In these times when news, pure and simple, is not the basic input of newspapers, useful content is their survival weapon.
The realm of current news, with its timely updates, belongs to digital media.
Prints are favored by betting on a slow journalism that facilitates the exploration and deepening of the issues that most interest readers, beyond the episodic “Breaking News”.
Technology makes it possible to identify which are the issues that most interest or concern readers and, based on this knowledge, print newspapers can engage with them to go further in their coverage and exposure.
With the infodemic at its highest levels, readers are looking for niches of information or content that provide them with solutions, ideas, and insights into their real dilemmas or concerns.

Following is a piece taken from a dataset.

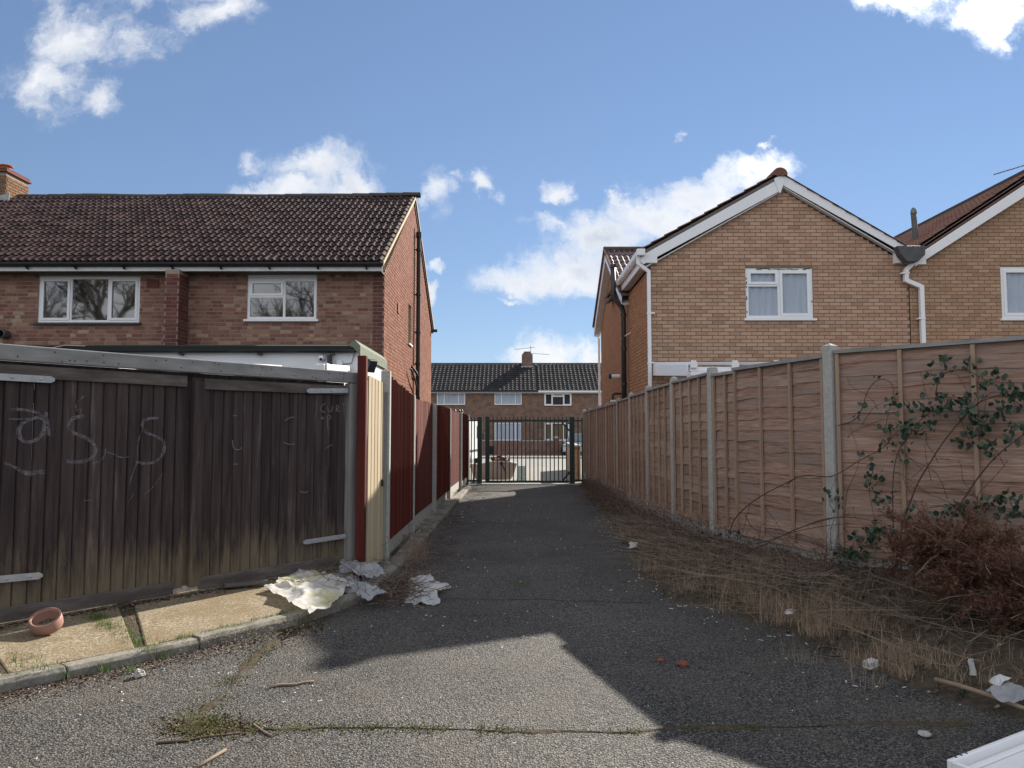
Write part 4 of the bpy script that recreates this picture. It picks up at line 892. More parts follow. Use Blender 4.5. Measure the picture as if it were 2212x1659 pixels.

The technique that some media are now using, such as Nice-Matin, from France, is to ask and speak directly with their readers about the concerns and interests they have.
In this way, they discover aspects of life, especially in this time full of uncertainties, and try to connect with the concerns of those who seek guidance in the face of new challenges.
Hence, the analysis, essays or reports of situations that affect the short and long-term future of their audiences open the way for them to preserve or gain more subscribers, especially those that are local or regional media.
With a well taken pulse to those concerns and needs; With the appropriate time to dig around and search for the best answers, journalism becomes a utilitarian tool that is the one that will guarantee greater validity and relevance in an ecosystem that often changes at surprising speed.